* Supplied data:
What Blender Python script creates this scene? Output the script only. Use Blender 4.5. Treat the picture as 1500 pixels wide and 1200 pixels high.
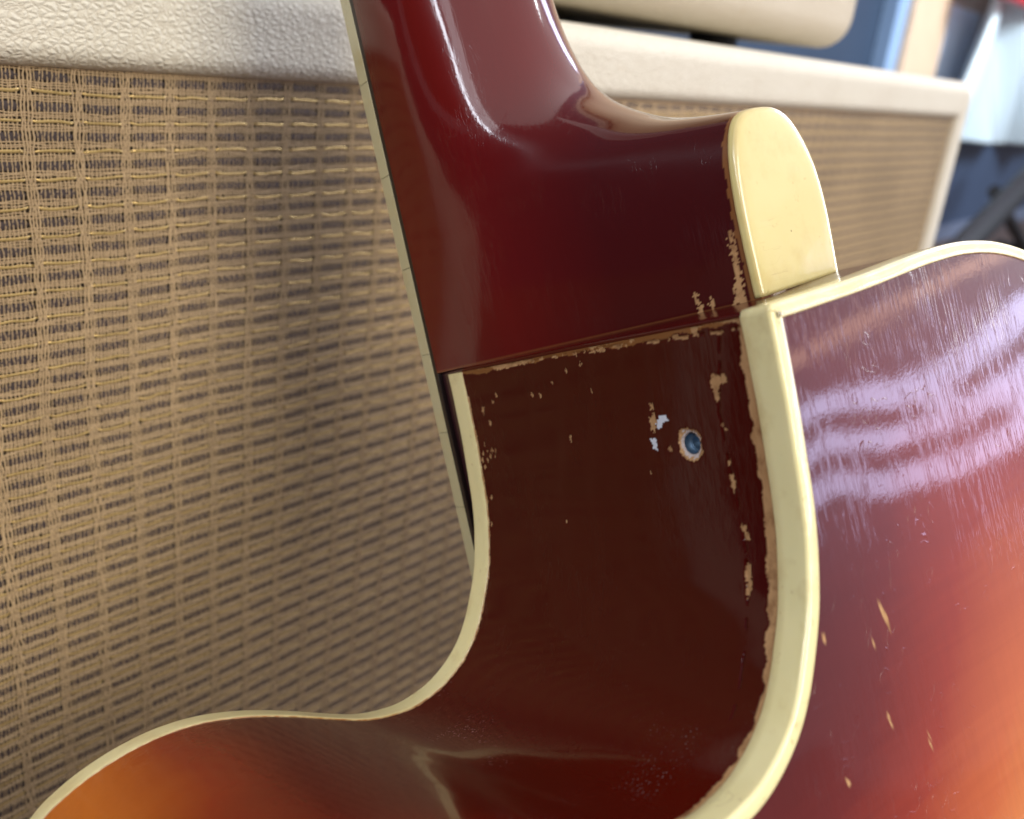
import bpy, math, random
import numpy as np
from mathutils import Matrix, Vector

for o in list(bpy.data.objects): bpy.data.objects.remove(o)
scene = bpy.context.scene
COL = scene.collection
ZF = 0.510                      # height of the camera above the floor (metres)
MM = 0.001

# ------------------------------------------------------------------ camera
W = Matrix(((0.63907663, -0.76170861, 0.10668202),
            (0.20765729, 0.30442515, 0.92962562),
            (-0.74058053, -0.5719487, 0.35272533)))      # world axes seen from the camera
cam = bpy.data.cameras.new('camera'); camo = bpy.data.objects.new('camera', cam); COL.objects.link(camo)
camo.matrix_world = Matrix.Translation((0, 0, ZF)) @ W.transposed().to_4x4()
cam.sensor_width = 36; cam.lens = 1410 / 1500 * 36
cam.clip_start = 0.01; cam.clip_end = 100
cam.dof.use_dof = True; cam.dof.focus_distance = 0.174; cam.dof.aperture_fstop = 18
scene.camera = camo

# ------------------------------------------------------------------ world, lamps, exposure
w = bpy.data.worlds.new('World'); scene.world = w; w.use_nodes = True
bg = w.node_tree.nodes['Background']; bg.inputs[0].default_value = (0.90, 0.84, 0.96, 1); bg.inputs[1].default_value = 0.34
scene.view_settings.view_transform = 'Standard'; scene.view_settings.look = 'None'
scene.view_settings.exposure = 0; scene.view_settings.gamma = 1

def area(name, loc, target, sx, sy, power, col):
    l = bpy.data.lights.new(name, 'AREA'); l.shape = 'RECTANGLE'; l.size = sx; l.size_y = sy
    l.energy = power; l.color = col
    o = bpy.data.objects.new(name, l); COL.objects.link(o); o.location = loc
    d = Vector(target) - Vector(loc); o.rotation_euler = d.to_track_quat('-Z', 'Y').to_euler()
    return o
T = (0.20, 0.10, 0.50)
# the shop window behind the camera: bright panes with dark rails between them
def pane(a0, a1, z0, z1, rad, col=(0.62, 0.64, 1.0), name='window_light'):
    """one bright pane of the shop window; a runs along the window, metres"""
    c = Vector((1.75, -1.75, 0)) + Vector((0.7433, 0.6690, 0)) * ((a0 + a1) / 2); c.z = (z0 + z1) / 2
    area(name, c, (c.x - 0.669, c.y + 0.7433, c.z), a1 - a0, z1 - z0, math.pi * (a1 - a0) * (z1 - z0) * rad, col)
Z0 = 0.74
pane(-.75, .75, Z0, Z0 + .055, 7)
pane(-.75, -.28, Z0 + .055, Z0 + .103, 7); pane(.30, .75, Z0 + .055, Z0 + .103, 7)
pane(-.75, .75, Z0 + .103, Z0 + .150, 7.5)
pane(-.75, -.42, Z0 + .150, Z0 + .195, 7.5); pane(.10, .20, Z0 + .150, Z0 + .195, 7.5); pane(.62, .75, Z0 + .150, Z0 + .195, 7.5)
pane(-.75, .75, Z0 + .195, Z0 + .250, 8)
pane(-.45, -.12, Z0 + .44, Z0 + .56, 2.6); pane(.05, .38, Z0 + .46, Z0 + .60, 2.2)
pane(-.8, .8, Z0 + .345, Z0 + .385, 3.2, (1.0, 0.60, 0.40), 'beam_reflection_lamp')  # added warm strip standing in for a wooden beam mirrored in the back
# the pale lit ceiling, and the long lamps along its left and right sides
area('ceiling_light', (0.2, -0.3, 2.65), (0.2, -0.299, 0.0), 7.0, 7.0, math.pi * 49 * 0.92, (1.0, 0.97, 0.95))
area('strip_light', (-3.1, 0.4, 2.0), (0.2, 0.1, 0.6), 5.0, 0.13, math.pi * 0.65 * 26, (0.86, 0.91, 1.0))
area('strip_light', (-3.1, 0.4, 2.38), (0.2, 0.1, 0.6), 5.0, 0.55, math.pi * 2.75 * 4.0, (0.96, 0.95, 1.0))
area('side_window', (-3.0, 2.95, 1.50), (0.2, 0.1, 0.6), 2.3, 0.74, math.pi * 1.7 * 7, (0.86, 0.90, 1.0))
area('strip_light', (3.9, 0.1, 2.3), (0.2, 0.1, 0.6), 4.0, 0.42, math.pi * 1.68 * 9, (0.70, 0.74, 1.0))
area('key_lamp', (-0.15, -1.65, 1.41), T, 0.85, 0.85, 29, (1.0, 0.90, 0.74))
area('cabinet_fill', (2.3, -0.9, 1.0), (0.7, 0.2, 0.45), 0.5, 0.5, 9, (0.95, 0.96, 1.0))  # added fill, brightens the far end of the cabinet grille
area('sheet_fill', (3.2, -1.3, 2.2), (4.0, 0.95, 0.6), 1.0, 1.0, 120, (0.90, 0.96, 1.0))  # added fill aimed at the plastic sheet to brighten it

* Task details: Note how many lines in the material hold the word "scene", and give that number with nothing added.

* Answer to this problem: 7